• Exercise:
The material below holds a span beginning at the line with "Keep writing the" and ending at the line with "6), black_pl, t)". Quote that span exactly, both ends included, and only that span.

• Data provided:
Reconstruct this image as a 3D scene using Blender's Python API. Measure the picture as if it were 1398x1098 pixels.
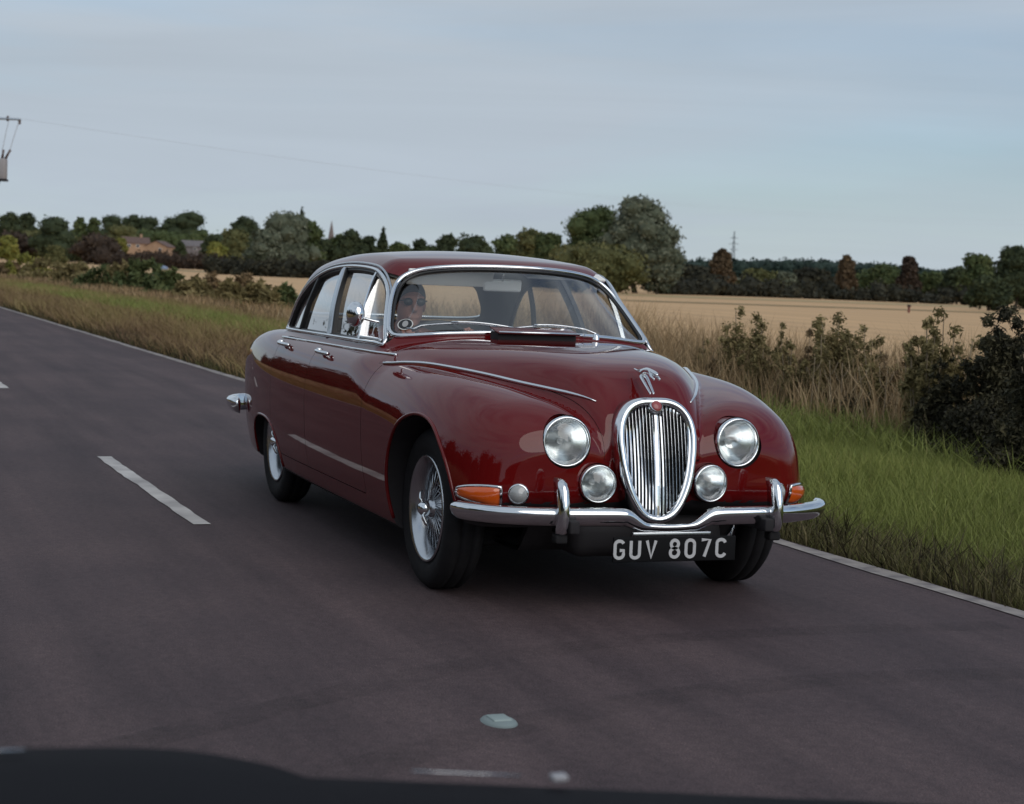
---
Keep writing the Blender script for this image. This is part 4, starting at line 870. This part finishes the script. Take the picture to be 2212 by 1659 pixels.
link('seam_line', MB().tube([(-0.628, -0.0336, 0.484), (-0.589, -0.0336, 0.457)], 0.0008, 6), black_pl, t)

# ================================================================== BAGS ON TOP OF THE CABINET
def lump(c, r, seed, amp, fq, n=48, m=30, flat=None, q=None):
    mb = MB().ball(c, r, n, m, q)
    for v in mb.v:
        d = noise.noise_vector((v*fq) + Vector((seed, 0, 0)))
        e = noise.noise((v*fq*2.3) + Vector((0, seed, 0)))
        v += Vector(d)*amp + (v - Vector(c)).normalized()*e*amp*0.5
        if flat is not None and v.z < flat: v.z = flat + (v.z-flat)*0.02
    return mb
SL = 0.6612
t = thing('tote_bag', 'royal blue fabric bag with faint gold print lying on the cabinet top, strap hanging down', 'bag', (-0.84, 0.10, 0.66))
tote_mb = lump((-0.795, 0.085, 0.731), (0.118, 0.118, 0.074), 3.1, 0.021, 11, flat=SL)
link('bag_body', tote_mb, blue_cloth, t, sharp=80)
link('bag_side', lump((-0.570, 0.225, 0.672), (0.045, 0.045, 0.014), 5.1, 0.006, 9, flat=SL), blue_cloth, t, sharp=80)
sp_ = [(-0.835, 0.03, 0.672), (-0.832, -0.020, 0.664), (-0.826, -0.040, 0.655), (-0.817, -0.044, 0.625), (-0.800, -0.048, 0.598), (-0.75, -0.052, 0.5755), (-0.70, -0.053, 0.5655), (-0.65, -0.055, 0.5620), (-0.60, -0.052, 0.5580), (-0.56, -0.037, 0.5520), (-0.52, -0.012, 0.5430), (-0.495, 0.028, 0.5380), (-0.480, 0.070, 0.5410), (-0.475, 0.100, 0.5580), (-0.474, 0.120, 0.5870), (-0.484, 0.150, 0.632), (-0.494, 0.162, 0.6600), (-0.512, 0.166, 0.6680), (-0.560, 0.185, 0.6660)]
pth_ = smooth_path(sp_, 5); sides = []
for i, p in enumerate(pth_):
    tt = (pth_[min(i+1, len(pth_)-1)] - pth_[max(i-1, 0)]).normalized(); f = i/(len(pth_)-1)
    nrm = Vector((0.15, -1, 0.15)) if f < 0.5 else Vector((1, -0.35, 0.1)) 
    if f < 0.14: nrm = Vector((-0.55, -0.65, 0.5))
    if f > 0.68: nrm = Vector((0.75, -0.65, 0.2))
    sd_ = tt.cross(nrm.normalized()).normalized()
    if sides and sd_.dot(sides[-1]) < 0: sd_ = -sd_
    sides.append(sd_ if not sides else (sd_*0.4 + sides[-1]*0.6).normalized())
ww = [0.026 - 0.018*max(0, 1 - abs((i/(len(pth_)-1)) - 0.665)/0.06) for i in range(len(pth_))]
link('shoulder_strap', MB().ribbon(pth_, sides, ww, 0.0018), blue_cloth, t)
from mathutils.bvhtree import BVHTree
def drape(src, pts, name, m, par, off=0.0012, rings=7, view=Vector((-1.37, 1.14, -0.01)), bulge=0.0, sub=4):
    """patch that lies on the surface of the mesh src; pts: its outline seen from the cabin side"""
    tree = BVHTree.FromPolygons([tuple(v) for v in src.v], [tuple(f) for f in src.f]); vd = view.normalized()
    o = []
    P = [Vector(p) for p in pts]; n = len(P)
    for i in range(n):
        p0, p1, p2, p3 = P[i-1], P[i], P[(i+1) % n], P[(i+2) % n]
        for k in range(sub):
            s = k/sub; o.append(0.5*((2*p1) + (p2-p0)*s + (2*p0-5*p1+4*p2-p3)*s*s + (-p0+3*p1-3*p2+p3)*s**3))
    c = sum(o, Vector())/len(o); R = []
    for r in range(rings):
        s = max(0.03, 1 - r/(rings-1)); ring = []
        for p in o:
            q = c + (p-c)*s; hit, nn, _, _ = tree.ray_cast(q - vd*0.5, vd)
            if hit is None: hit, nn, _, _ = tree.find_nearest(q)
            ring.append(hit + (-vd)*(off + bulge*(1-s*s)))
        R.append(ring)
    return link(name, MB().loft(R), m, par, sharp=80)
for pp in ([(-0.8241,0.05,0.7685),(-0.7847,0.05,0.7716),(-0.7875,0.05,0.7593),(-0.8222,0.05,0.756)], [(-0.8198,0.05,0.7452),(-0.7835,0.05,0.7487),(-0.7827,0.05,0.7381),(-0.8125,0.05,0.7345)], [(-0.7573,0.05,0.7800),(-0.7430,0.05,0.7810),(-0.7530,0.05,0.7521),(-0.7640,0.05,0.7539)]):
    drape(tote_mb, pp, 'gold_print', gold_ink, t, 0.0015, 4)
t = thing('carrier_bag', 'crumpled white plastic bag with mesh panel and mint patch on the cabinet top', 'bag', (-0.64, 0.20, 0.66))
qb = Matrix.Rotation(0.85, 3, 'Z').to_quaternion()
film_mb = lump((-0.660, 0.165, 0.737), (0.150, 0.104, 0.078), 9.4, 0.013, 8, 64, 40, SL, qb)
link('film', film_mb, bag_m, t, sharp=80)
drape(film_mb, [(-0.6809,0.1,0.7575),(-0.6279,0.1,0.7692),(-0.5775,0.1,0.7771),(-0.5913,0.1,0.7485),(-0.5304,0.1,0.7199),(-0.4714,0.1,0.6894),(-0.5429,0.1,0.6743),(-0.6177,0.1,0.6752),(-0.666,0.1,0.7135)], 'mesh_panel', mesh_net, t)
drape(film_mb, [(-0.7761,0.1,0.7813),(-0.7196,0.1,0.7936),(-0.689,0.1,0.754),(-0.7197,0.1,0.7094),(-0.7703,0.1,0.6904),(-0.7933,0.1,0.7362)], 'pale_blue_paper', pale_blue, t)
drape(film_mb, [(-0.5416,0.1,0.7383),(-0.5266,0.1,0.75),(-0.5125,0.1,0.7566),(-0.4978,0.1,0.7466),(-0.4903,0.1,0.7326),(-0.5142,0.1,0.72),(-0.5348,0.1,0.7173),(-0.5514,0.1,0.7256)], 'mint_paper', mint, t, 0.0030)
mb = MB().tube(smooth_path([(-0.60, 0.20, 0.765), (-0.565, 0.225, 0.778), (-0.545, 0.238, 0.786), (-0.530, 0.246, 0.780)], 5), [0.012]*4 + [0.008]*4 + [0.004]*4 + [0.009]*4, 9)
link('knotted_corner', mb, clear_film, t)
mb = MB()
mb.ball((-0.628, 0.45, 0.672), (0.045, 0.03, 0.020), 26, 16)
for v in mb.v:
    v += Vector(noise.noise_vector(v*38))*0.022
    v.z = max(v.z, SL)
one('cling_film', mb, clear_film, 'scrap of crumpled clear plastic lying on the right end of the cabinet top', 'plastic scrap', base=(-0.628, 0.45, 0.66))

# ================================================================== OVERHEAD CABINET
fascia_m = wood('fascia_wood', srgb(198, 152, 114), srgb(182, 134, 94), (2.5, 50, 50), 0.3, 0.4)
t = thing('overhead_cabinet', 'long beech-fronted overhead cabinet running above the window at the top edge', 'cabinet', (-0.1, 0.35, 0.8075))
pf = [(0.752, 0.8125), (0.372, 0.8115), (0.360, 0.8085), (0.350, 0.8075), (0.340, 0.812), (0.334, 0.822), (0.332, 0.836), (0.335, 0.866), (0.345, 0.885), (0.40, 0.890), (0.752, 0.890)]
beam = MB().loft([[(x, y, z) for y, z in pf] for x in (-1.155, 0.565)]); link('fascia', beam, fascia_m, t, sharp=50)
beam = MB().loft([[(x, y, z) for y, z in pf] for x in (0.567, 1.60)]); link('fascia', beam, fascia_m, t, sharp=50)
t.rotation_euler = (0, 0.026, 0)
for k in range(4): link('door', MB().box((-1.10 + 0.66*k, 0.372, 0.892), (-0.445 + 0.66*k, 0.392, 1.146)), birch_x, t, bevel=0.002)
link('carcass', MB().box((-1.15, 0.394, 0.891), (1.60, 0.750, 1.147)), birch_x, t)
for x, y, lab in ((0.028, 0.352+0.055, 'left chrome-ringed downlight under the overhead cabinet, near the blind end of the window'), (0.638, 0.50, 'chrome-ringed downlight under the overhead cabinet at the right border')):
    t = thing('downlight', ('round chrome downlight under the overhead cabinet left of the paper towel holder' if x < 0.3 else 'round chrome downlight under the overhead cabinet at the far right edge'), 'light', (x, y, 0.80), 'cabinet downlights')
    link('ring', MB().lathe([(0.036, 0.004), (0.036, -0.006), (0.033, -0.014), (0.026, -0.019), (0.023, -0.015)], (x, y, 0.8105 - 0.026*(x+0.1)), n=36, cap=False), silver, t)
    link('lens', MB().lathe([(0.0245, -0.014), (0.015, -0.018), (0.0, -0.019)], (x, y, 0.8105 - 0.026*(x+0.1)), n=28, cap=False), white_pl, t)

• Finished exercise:
Keep writing the Blender script for this image. This is part 4, starting at line 870. This part finishes the script. Take the picture to be 2212 by 1659 pixels.
link('seam_line', MB().tube([(-0.628, -0.0336, 0.484), (-0.589, -0.0336, 0.457)], 0.0008, 6), black_pl, t)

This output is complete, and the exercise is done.